All students should plan to spend a significant amount of time this fall choosing a topic for their research paper, reviewing the relevant literature, identifying the evidence they plan to use, and getting permission either to use the data (if it already exists) or to collect the data (if access requires permission).

First Semester Paper Deadlines:

Tuesday, Oct 8: Send both Jencks and Skocpol a one or two sentence description of three possible paper topics. Make an appointment to meet with one of us before Wednesday, Oct 16 to discuss these topics.

Tuesday, Nov 12: Submit your preferred paper topic. Include a paragraph about each of the following:

1.  Why is your question important and policy relevant?

2.  What work has already been done on the question you propose to address?

3.  What you think you can add to current knowledge about the question.

4.  A description of the evidence you plan to use. If you plan to analyze existing data, you should have figured out whether you can get access to it, whether it really contains the information you need, and whether it includes enough cases with the right characteristics to answer the question that interests you. If you plan to collect your own data, you should have begun to investigate whether you can get access to the site(s) where you want to work.

Monday, Dec 2: Send everyone in the seminar a two sentence description of your paper.

Wednesday, Dec 4 and 11: Student presentations. Classes will run until 5pm.

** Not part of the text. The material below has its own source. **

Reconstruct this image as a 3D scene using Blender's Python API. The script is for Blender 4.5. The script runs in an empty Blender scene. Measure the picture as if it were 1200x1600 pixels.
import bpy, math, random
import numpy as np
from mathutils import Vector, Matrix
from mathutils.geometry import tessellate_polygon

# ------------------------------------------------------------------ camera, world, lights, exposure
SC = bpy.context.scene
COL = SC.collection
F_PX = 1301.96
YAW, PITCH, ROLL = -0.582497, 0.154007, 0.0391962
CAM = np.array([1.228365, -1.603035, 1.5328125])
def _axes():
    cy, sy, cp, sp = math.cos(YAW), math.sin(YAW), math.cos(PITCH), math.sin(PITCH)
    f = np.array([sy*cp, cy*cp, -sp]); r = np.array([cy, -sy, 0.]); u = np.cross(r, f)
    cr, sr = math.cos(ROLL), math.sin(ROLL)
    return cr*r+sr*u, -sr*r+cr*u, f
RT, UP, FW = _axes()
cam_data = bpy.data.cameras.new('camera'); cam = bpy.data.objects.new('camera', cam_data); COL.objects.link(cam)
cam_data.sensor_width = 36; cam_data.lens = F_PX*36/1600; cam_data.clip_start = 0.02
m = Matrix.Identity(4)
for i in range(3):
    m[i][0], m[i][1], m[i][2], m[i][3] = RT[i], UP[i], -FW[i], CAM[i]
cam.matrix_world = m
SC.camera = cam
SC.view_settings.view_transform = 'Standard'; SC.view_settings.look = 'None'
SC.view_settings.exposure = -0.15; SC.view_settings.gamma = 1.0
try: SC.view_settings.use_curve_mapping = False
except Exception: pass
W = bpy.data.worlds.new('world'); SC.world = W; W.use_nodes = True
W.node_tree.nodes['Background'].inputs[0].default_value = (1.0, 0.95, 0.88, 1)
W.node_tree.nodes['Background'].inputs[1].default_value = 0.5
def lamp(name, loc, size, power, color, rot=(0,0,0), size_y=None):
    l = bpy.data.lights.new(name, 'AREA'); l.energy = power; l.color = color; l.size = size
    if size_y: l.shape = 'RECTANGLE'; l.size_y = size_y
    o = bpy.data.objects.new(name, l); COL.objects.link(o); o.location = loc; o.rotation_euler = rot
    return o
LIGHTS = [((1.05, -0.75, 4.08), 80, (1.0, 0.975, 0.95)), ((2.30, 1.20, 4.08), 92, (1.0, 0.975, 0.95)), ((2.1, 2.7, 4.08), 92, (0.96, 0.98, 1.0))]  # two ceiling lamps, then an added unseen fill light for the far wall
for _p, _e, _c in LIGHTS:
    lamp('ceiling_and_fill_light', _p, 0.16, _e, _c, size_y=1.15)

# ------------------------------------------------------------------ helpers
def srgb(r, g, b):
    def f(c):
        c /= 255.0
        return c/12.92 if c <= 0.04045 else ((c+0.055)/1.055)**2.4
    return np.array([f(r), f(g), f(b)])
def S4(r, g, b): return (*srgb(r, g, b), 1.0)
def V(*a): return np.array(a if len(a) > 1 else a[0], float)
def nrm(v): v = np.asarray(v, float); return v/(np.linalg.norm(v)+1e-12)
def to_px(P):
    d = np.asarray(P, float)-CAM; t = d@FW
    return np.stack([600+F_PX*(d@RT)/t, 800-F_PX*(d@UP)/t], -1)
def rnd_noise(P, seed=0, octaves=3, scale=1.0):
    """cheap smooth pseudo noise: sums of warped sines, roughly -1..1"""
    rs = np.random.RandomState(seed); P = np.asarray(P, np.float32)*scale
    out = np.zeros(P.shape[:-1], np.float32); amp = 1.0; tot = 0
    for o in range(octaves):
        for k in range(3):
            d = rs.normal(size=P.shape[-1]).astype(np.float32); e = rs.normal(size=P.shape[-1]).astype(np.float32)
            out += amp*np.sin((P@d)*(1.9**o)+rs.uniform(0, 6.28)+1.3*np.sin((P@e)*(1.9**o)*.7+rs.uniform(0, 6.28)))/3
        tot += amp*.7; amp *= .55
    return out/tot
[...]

Friday, Dec 20: Submit Parts 1 and 2 of your paper. Part 1 should be a short introduction (under 1000 words) that describes the question you propose to answer, explains why it is relevant to public policy, and describes the evidence you will use to investigate it. Part 2 should be a literature review of no more than 2,500 words. The goal of the literature review is not to show that you have read everything that is relevant to your topic but to describe what we know and what you suspect about the specific empirical question you will try to answer.